I love these boys.
Although 2001’s At Dawn rarely left my stereo when I first picked it up, it wasn’t until I went out to catch My Morning Jacket open for Ben Kweller that I really got knocked on my ass with awe. Of course, having heard nothing about their live show, I was somewhat surprised to hear bruisingly amped up renditions of my favorite At Dawn tracks. Even more astounding, the music was belted out with hair band theatrics like the rhythm guitarist hanging from ceiling beams or wildly fingering his frets from the pedestal of speaker stacks. Although the live translation was drastic, it remained faithful to My Morning Jacket’s core: enormity. Thankfully, nothing has been lost in their transition to the big league teat of a major label record deal.
Whereas At Dawn unspooled into one seamless skein of country night dream, It Still Moves augments the rippling ambience with raucous moments of unraveled jamming and bolder, more openly classic rock crescendos. My Morning Jacket have always been a band smitten with the horizonless grandeur of old school stadium rock mixed with big rig country. But they’ve also always seemed to have a healthy respect for the mood of ole timey gospel. Whether it’s the Dennis Hopper Christian revisionism of “Easy Morning Rebel” or just the overall churchiness of their more contemplative moments, it’s hard not to see My Morning Jacket as a band steeped in the practice and sounds of reverence.

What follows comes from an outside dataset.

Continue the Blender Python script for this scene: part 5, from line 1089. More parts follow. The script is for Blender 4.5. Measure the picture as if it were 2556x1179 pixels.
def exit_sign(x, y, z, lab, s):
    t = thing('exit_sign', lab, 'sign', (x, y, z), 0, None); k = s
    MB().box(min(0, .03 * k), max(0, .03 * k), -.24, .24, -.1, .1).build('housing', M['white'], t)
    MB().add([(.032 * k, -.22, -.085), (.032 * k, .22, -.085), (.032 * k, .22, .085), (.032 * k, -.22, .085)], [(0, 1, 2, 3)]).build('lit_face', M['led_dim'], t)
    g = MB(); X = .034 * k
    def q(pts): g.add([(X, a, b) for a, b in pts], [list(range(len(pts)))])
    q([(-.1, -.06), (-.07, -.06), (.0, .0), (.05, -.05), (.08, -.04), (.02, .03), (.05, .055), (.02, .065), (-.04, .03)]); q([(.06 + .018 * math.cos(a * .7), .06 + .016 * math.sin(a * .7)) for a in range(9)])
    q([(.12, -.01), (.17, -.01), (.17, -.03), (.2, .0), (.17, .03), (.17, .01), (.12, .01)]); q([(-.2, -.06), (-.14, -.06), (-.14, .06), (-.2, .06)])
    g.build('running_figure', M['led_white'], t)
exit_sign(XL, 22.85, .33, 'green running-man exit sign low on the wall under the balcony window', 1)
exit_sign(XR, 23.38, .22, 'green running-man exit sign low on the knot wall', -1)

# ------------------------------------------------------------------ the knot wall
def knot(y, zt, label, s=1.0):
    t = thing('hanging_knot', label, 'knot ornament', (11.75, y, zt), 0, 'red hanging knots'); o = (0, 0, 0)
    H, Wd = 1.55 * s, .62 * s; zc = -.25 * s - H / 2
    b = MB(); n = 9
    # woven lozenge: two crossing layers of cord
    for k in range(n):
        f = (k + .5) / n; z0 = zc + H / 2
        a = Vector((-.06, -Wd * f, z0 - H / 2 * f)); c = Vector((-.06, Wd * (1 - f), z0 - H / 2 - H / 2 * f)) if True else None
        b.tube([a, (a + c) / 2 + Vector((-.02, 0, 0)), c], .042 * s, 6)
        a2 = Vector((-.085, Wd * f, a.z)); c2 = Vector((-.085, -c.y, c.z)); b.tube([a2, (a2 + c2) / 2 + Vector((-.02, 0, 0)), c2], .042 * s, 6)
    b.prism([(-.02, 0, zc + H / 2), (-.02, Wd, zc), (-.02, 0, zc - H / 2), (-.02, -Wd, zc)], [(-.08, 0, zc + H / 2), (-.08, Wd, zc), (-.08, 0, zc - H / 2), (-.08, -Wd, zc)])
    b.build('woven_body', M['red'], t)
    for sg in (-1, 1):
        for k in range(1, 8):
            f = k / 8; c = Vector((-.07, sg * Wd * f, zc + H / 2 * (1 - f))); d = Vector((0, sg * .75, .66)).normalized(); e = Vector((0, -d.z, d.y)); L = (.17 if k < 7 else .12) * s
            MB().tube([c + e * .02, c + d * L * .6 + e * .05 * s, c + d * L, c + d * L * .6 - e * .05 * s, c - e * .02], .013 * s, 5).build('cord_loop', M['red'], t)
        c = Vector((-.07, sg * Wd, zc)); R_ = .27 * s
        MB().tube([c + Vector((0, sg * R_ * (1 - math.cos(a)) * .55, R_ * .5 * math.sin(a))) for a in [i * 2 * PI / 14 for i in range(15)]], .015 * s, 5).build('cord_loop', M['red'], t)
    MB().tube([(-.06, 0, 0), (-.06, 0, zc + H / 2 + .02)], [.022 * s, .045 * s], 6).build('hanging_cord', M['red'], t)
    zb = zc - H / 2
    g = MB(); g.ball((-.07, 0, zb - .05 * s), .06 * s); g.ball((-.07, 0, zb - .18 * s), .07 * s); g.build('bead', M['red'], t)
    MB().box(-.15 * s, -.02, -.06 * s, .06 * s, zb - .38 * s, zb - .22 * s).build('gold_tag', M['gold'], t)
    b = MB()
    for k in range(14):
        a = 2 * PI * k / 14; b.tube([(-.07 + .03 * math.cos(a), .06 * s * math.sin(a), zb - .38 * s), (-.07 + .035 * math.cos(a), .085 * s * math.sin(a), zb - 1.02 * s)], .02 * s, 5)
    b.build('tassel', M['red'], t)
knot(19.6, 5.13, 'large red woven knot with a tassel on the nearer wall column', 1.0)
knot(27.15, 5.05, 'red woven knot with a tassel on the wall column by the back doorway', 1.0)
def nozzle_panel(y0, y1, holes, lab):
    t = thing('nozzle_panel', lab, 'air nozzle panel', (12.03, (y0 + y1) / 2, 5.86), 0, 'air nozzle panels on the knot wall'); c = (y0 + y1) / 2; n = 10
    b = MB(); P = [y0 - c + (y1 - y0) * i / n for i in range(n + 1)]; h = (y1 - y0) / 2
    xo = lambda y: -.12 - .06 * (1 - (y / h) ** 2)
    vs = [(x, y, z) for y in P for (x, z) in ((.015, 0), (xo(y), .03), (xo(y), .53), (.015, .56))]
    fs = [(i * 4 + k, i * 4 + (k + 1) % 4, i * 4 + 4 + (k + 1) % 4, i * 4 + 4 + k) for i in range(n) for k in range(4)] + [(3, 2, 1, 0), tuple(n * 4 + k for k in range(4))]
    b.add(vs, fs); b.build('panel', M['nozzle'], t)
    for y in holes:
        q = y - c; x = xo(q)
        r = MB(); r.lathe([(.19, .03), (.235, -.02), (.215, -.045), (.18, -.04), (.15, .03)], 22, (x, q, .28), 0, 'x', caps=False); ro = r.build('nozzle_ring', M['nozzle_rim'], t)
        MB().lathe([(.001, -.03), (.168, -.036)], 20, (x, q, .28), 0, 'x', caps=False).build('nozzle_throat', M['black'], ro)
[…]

There are certainly times when I listen to them that I can’t help but wonder if Jim James wouldn’t rather be compared to Sam Cooke than Neil Young.
Despite the presence of the muscular cock rock peaks that were formerly sequestered to their live sets, much of MMJ’s spacious sense of grace is unnervingly intact. Album closer, “One in the Same”, one of the most stripped-down tracks on It Still Moves stretches magnificently over spare chords and Jim James voice swinging in out like a bare light bulb on a frayed chord. “I Will Sing You Songs”, in a breezily sprawling nine minutes, takes trickling guitars and drifts them under Jim James ambling pierce. “Golden” wraps harmonies that slide right through you, soft brushed drums, and lazy finger pickin’ around James’ drunkard lament (“people always told me, that bars are dark and lonely”). It’s these lumbering moments of hypnotic, drawling ease that perpetually render me stilled.
The faster, moonshined rock epics border on the kind of indulgent radio classics that leave you banging your head in the car, singing out of your range, and drinking with more swagger than your body can actually handle. “Dancefloors” with its skipped rhythm guitar riff that sounds like they’re crashing into the rest of the song, is by far the catchiest and most over-the-top album track. The tidal riff smacks are bound to keep your head nodding through sheer kinetic punch. Although, even I have to admit that the addition of Memphis horns during the protracted spazz out ending sounded a little too much like the Saturday Night Live house band cutting loose. “Run Thru” takes a slow, grinding pace and ends up spinning it out of control into what sounds like a Black Sabbath free-for-all. Similarly, “One Big Holiday” stakes out hard rock claims with an opening mess of riff frenzy which then launches into Jim James soaring voice declaring “Wakin up feeling good and limber”. What makes My Morning Jacket’s sound so compelling is their ability to build these complex, skyscraping tracks that cycle in and out of chaos, usually opting for a gentle, post-climactic letdown to round things out.
Some who will remain nameless have criticized James’s lyrical bent as elliptically cryptic, or more succinctly as: a bunch of bullshit with poetic pretensions. But those unnamed NPR critics are basically accusing the band of not being some other band, which is just a critic’s way of weathering the general indifference of the people they write about. My Morning Jacket have always been more than the sum total of their influences, never claiming to recreate Neil Young’s radical redneck portraits of bitterly shit-kicked Americana. They’re a band that worships heavily at the altar of star flung atmospherics and James’s lyrics have always been mostly just cadence for the unleashed swell of his voice. What’s more, he’s not that bad at it. James is not a storyteller as much as he seems to be a lyricist who soaks in moments and then jots down impressions that are given the force of depth through the instrumentation. It’s impossible for me to hear the lyrics as separable from the melody, the moody drunk guitar work, and the Coney Island keyboards. And more than every once in a while he entirely hits it square, like the albums’s very first line in “Mahgeetah”: “Sitting here with me and mine, all wrapped up in a bottle of wine”.
It’s impossible to know whether or not our present opinions will weather an uncertain future. Especially with me, since I tend to react out of passion and extremity and only soften my opinions as reality gradually erodes their obvious overshot. Though, I have a dark gift for successfully denying that I, at any point, held extreme or roughly drafted beliefs. But I firmly believe that bands like My Morning Jacket don’t come along every day. It Still Moves gorgeously culminates a group with an untainted history of stellar releases. I’m going to keep seeing them every time they breeze through this city and keep vicariously living out my fantasy of being a road weary mountain man and a budding rock and roll hero.